Repeat what the lines below say, word for word, and skip every image.

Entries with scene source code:

* Start *

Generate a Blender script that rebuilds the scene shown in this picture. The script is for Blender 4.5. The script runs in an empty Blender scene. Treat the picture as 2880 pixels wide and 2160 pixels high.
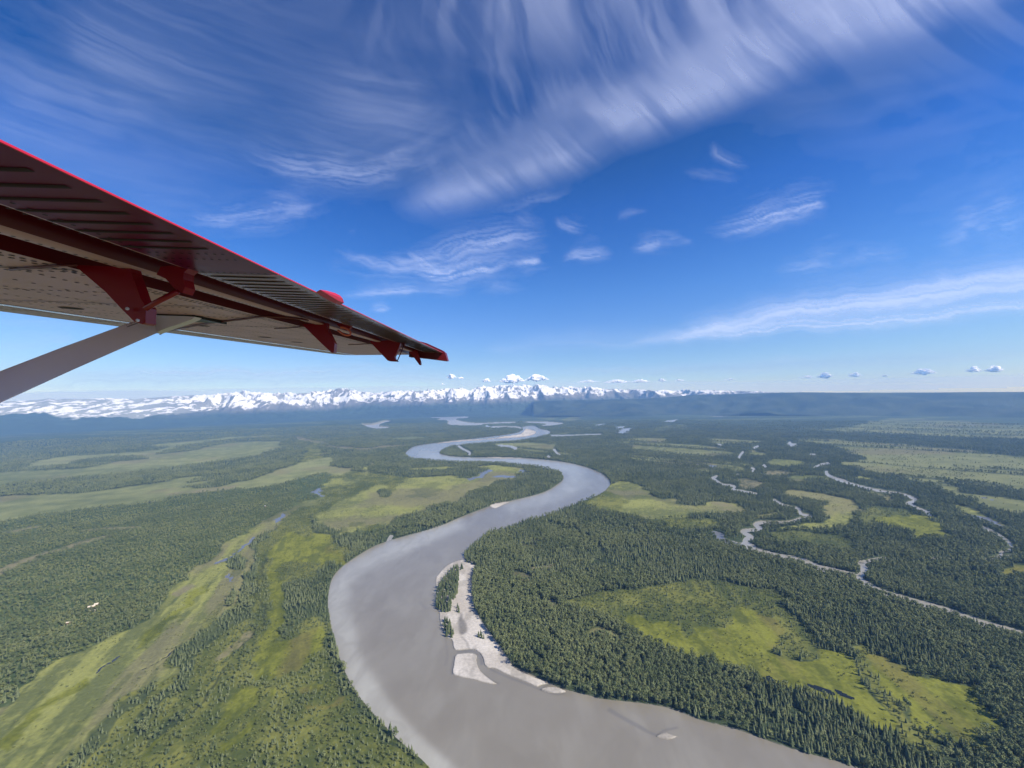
import bpy, math, random
import numpy as np
from mathutils import Matrix, Vector

# ------------------------------------------------------------------ camera, sky, sun, exposure
SC = bpy.context.scene
COL = SC.collection
H = 500.0                    # camera height above the valley floor (m)
FPX = 1085.0                 # focal length in photo pixels (2880 wide)
n_ = np.array([-0.0208, 1.0, -0.0452]); n_ /= np.linalg.norm(n_)
zf = np.array([0, 0, -1.0]); yc = zf - n_ * zf.dot(n_); yc /= np.linalg.norm(yc)
xc = np.cross(yc, n_)
MW = np.array([xc, yc, n_])  # camera axes -> world
cam_d = bpy.data.cameras.new('camera'); cam = bpy.data.objects.new('camera', cam_d); COL.objects.link(cam)
CAM_M = Matrix([[*MW[0], 0], [*MW[1], 0], [*MW[2], H], [0, 0, 0, 1]])
cam.matrix_world = CAM_M
cam_d.sensor_fit = 'HORIZONTAL'; cam_d.sensor_width = 36.0; cam_d.lens = 36.0 * FPX / 2880.0
cam_d.clip_start = 0.05; cam_d.clip_end = 600000.0
SC.camera = cam

SUN_EL, SUN_AZ = math.radians(41), math.radians(117)   # azimuth clockwise from +Y
world = bpy.data.worlds.new('World'); SC.world = world; world.use_nodes = True
wn, wl = world.node_tree.nodes, world.node_tree.links
wn.clear()
sky = wn.new('ShaderNodeTexSky'); sky.sky_type = 'NISHITA'; sky.sun_disc = False
sky.sun_elevation = SUN_EL; sky.sun_rotation = SUN_AZ
sky.altitude = 500; sky.air_density = 1.0; sky.dust_density = 0.18; sky.ozone_density = 3.0
hsv = wn.new('ShaderNodeHueSaturation'); hsv.inputs['Saturation'].default_value = 1.42; hsv.inputs['Hue'].default_value = 0.515
bg = wn.new('ShaderNodeBackground'); bg.inputs['Strength'].default_value = 0.075
wo = wn.new('ShaderNodeOutputWorld')
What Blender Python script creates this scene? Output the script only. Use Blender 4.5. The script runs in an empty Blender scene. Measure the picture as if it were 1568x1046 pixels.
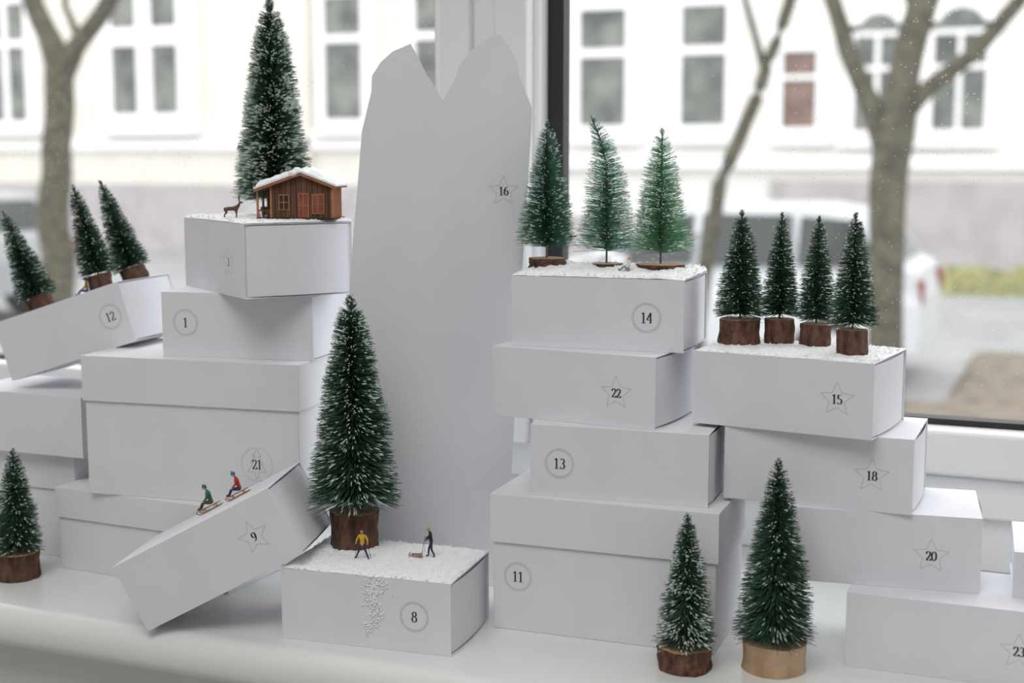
import bpy, math, random, bmesh
from mathutils import Vector, Matrix, Euler, noise
S=0.001
sc=bpy.context.scene
col=sc.collection
R=math.radians
# ------------------------------------------------------------------ materials
def nm(name):
    m=bpy.data.materials.new(name); m.use_nodes=True
    nt=m.node_tree; b=nt.nodes['Principled BSDF']
    return m,nt,b
def mat(name,c1,c2=None,rough=.6,scale=50,bump=0,bscale=None,spec=.5,detail=4,metal=0,lo=.35,hi=.65,stretch=None,coord='Object'):
    m,nt,b=nm(name)
    b.inputs['Roughness'].default_value=rough
    b.inputs['Specular IOR Level'].default_value=spec
    b.inputs['Metallic'].default_value=metal
    N=nt.nodes;L=nt.links
    c1=tuple(c1)+(1,)
    b.inputs['Base Color'].default_value=c1
    tc=N.new('ShaderNodeTexCoord'); src=tc.outputs[coord]
    if stretch:
        mp=N.new('ShaderNodeMapping'); mp.inputs['Scale'].default_value=stretch; L.new(src,mp.inputs[0]); src=mp.outputs[0]
    if c2 is not None:
        n=N.new('ShaderNodeTexNoise'); n.inputs['Scale'].default_value=scale; n.inputs['Detail'].default_value=detail
        L.new(src,n.inputs['Vector'])
        r=N.new('ShaderNodeValToRGB'); r.color_ramp.elements[0].position=lo; r.color_ramp.elements[1].position=hi
        r.color_ramp.elements[0].color=c1; r.color_ramp.elements[1].color=tuple(c2)+(1,)
        L.new(n.outputs['Fac'],r.inputs[0]); L.new(r.outputs[0],b.inputs['Base Color'])
    if bump:
        n2=N.new('ShaderNodeTexNoise'); n2.inputs['Scale'].default_value=bscale or scale; n2.inputs['Detail'].default_value=3
        L.new(src,n2.inputs['Vector'])
        bp=N.new('ShaderNodeBump'); bp.inputs['Strength'].default_value=bump; bp.inputs['Distance'].default_value=.0005
        L.new(n2.outputs['Fac'],bp.inputs['Height']); L.new(bp.outputs[0],b.inputs['Normal'])
    return m
M_card=mat('white_card',(.79,.795,.845),(.82,.825,.87),rough=.75,scale=25,bump=.08,bscale=1500,spec=.25)
M_card2=mat('white_card_warm',(.78,.785,.81),(.81,.815,.84),rough=.75,scale=25,bump=.08,bscale=1500,spec=.25)
M_mount=mat('mountain_card',(.79,.795,.845),(.82,.825,.87),rough=.8,scale=20,bump=.1,bscale=1200,spec=.2)
M_ink=mat('black_ink',(.03,.03,.035),rough=.6)
M_greyink=mat('grey_ink',(.42,.42,.47),rough=.7)
M_snow=mat('fake_snow',(.92,.935,.95),(.98,.985,.99),rough=.55,scale=900,bump=.6,bscale=1400)
M_frost=mat('frost_tips',(.55,.68,.59),(.88,.92,.89),rough=.6,scale=300)
M_g1=mat('bristle_green_dark',(.016,.052,.031),(.04,.105,.06),rough=.55,scale=300)
M_g2=mat('bristle_green_mid',(.065,.145,.09),(.12,.23,.145),rough=.5,scale=300)
M_gl1=mat('bristle_teal',(.03,.15,.105),(.08,.28,.19),rough=.5,scale=300)
M_gl2=mat('bristle_teal_light',(.17,.40,.30),(.34,.58,.46),rough=.5,scale=300)
M_gy=mat('bristle_leaf_green',(.06,.24,.10),(.2,.45,.2),rough=.5,scale=300)
M_wire=mat('twisted_wire',(.15,.14,.12),rough=.4,metal=.8)
M_bark=mat('bark',(.04,.020,.013),(.15,.075,.048),rough=.9,scale=220,bump=1,bscale=350,stretch=(1,1,.35))
M_bark2=mat('bark_red',(.06,.024,.017),(.18,.09,.058),rough=.9,scale=260,bump=1,bscale=400,stretch=(1,1,.4))
M_cut=mat('cut_wood',(.36,.23,.14),(.55,.40,.26),rough=.8,scale=300)
M_pine=mat('peeled_wood',(.42,.26,.15),(.60,.43,.28),rough=.6,scale=70,bump=.25,stretch=(1,1,.35))
M_white=mat('white_paint',(.80,.81,.82),(.84,.845,.85),rough=.35,scale=6)
M_sill=mat('sill_paint',(.78,.79,.78),(.83,.835,.825),rough=.28,scale=5)
M_gasket=mat('rubber_gasket',(.012,.013,.015),rough=.5)
M_wall=mat('room_wall',(.74,.74,.73),(.78,.78,.77),rough=.9,scale=4)
M_floor=mat('room_floor',(.50,.49,.47),(.6,.585,.56),rough=.5,scale=3,stretch=(1,12,1))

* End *

(COMPLETE ANSWER)
Generate a Blender script that rebuilds the scene shown in this picture. The script is for Blender 4.5. The script runs in an empty Blender scene. Treat the picture as 2880 pixels wide and 2160 pixels high.
import bpy, math, random
import numpy as np
from mathutils import Matrix, Vector

# ------------------------------------------------------------------ camera, sky, sun, exposure
SC = bpy.context.scene
COL = SC.collection
H = 500.0                    # camera height above the valley floor (m)
FPX = 1085.0                 # focal length in photo pixels (2880 wide)
n_ = np.array([-0.0208, 1.0, -0.0452]); n_ /= np.linalg.norm(n_)
zf = np.array([0, 0, -1.0]); yc = zf - n_ * zf.dot(n_); yc /= np.linalg.norm(yc)
xc = np.cross(yc, n_)
MW = np.array([xc, yc, n_])  # camera axes -> world
cam_d = bpy.data.cameras.new('camera'); cam = bpy.data.objects.new('camera', cam_d); COL.objects.link(cam)
CAM_M = Matrix([[*MW[0], 0], [*MW[1], 0], [*MW[2], H], [0, 0, 0, 1]])
cam.matrix_world = CAM_M
cam_d.sensor_fit = 'HORIZONTAL'; cam_d.sensor_width = 36.0; cam_d.lens = 36.0 * FPX / 2880.0
cam_d.clip_start = 0.05; cam_d.clip_end = 600000.0
SC.camera = cam

SUN_EL, SUN_AZ = math.radians(41), math.radians(117)   # azimuth clockwise from +Y
world = bpy.data.worlds.new('World'); SC.world = world; world.use_nodes = True
wn, wl = world.node_tree.nodes, world.node_tree.links
wn.clear()
sky = wn.new('ShaderNodeTexSky'); sky.sky_type = 'NISHITA'; sky.sun_disc = False
sky.sun_elevation = SUN_EL; sky.sun_rotation = SUN_AZ
sky.altitude = 500; sky.air_density = 1.0; sky.dust_density = 0.18; sky.ozone_density = 3.0
hsv = wn.new('ShaderNodeHueSaturation'); hsv.inputs['Saturation'].default_value = 1.42; hsv.inputs['Hue'].default_value = 0.515
bg = wn.new('ShaderNodeBackground'); bg.inputs['Strength'].default_value = 0.075
wo = wn.new('ShaderNodeOutputWorld')
What Blender Python script creates this scene? Output the script only. Use Blender 4.5. The script runs in an empty Blender scene. Measure the picture as if it were 1568x1046 pixels.
import bpy, math, random, bmesh
from mathutils import Vector, Matrix, Euler, noise
S=0.001
sc=bpy.context.scene
col=sc.collection
R=math.radians
# ------------------------------------------------------------------ materials
def nm(name):
    m=bpy.data.materials.new(name); m.use_nodes=True
    nt=m.node_tree; b=nt.nodes['Principled BSDF']
    return m,nt,b
def mat(name,c1,c2=None,rough=.6,scale=50,bump=0,bscale=None,spec=.5,detail=4,metal=0,lo=.35,hi=.65,stretch=None,coord='Object'):
    m,nt,b=nm(name)
    b.inputs['Roughness'].default_value=rough
    b.inputs['Specular IOR Level'].default_value=spec
    b.inputs['Metallic'].default_value=metal
    N=nt.nodes;L=nt.links
    c1=tuple(c1)+(1,)
    b.inputs['Base Color'].default_value=c1
    tc=N.new('ShaderNodeTexCoord'); src=tc.outputs[coord]
    if stretch:
        mp=N.new('ShaderNodeMapping'); mp.inputs['Scale'].default_value=stretch; L.new(src,mp.inputs[0]); src=mp.outputs[0]
    if c2 is not None:
        n=N.new('ShaderNodeTexNoise'); n.inputs['Scale'].default_value=scale; n.inputs['Detail'].default_value=detail
        L.new(src,n.inputs['Vector'])
        r=N.new('ShaderNodeValToRGB'); r.color_ramp.elements[0].position=lo; r.color_ramp.elements[1].position=hi
        r.color_ramp.elements[0].color=c1; r.color_ramp.elements[1].color=tuple(c2)+(1,)
        L.new(n.outputs['Fac'],r.inputs[0]); L.new(r.outputs[0],b.inputs['Base Color'])
    if bump:
        n2=N.new('ShaderNodeTexNoise'); n2.inputs['Scale'].default_value=bscale or scale; n2.inputs['Detail'].default_value=3
        L.new(src,n2.inputs['Vector'])
        bp=N.new('ShaderNodeBump'); bp.inputs['Strength'].default_value=bump; bp.inputs['Distance'].default_value=.0005
        L.new(n2.outputs['Fac'],bp.inputs['Height']); L.new(bp.outputs[0],b.inputs['Normal'])
    return m
M_card=mat('white_card',(.79,.795,.845),(.82,.825,.87),rough=.75,scale=25,bump=.08,bscale=1500,spec=.25)
M_card2=mat('white_card_warm',(.78,.785,.81),(.81,.815,.84),rough=.75,scale=25,bump=.08,bscale=1500,spec=.25)
M_mount=mat('mountain_card',(.79,.795,.845),(.82,.825,.87),rough=.8,scale=20,bump=.1,bscale=1200,spec=.2)
M_ink=mat('black_ink',(.03,.03,.035),rough=.6)
M_greyink=mat('grey_ink',(.42,.42,.47),rough=.7)
M_snow=mat('fake_snow',(.92,.935,.95),(.98,.985,.99),rough=.55,scale=900,bump=.6,bscale=1400)
M_frost=mat('frost_tips',(.55,.68,.59),(.88,.92,.89),rough=.6,scale=300)
M_g1=mat('bristle_green_dark',(.016,.052,.031),(.04,.105,.06),rough=.55,scale=300)
M_g2=mat('bristle_green_mid',(.065,.145,.09),(.12,.23,.145),rough=.5,scale=300)
M_gl1=mat('bristle_teal',(.03,.15,.105),(.08,.28,.19),rough=.5,scale=300)
M_gl2=mat('bristle_teal_light',(.17,.40,.30),(.34,.58,.46),rough=.5,scale=300)
M_gy=mat('bristle_leaf_green',(.06,.24,.10),(.2,.45,.2),rough=.5,scale=300)
M_wire=mat('twisted_wire',(.15,.14,.12),rough=.4,metal=.8)
M_bark=mat('bark',(.04,.020,.013),(.15,.075,.048),rough=.9,scale=220,bump=1,bscale=350,stretch=(1,1,.35))
M_bark2=mat('bark_red',(.06,.024,.017),(.18,.09,.058),rough=.9,scale=260,bump=1,bscale=400,stretch=(1,1,.4))
M_cut=mat('cut_wood',(.36,.23,.14),(.55,.40,.26),rough=.8,scale=300)
M_pine=mat('peeled_wood',(.42,.26,.15),(.60,.43,.28),rough=.6,scale=70,bump=.25,stretch=(1,1,.35))
M_white=mat('white_paint',(.80,.81,.82),(.84,.845,.85),rough=.35,scale=6)
M_sill=mat('sill_paint',(.78,.79,.78),(.83,.835,.825),rough=.28,scale=5)
M_gasket=mat('rubber_gasket',(.012,.013,.015),rough=.5)
M_wall=mat('room_wall',(.74,.74,.73),(.78,.78,.77),rough=.9,scale=4)
M_floor=mat('room_floor',(.50,.49,.47),(.6,.585,.56),rough=.5,scale=3,stretch=(1,12,1))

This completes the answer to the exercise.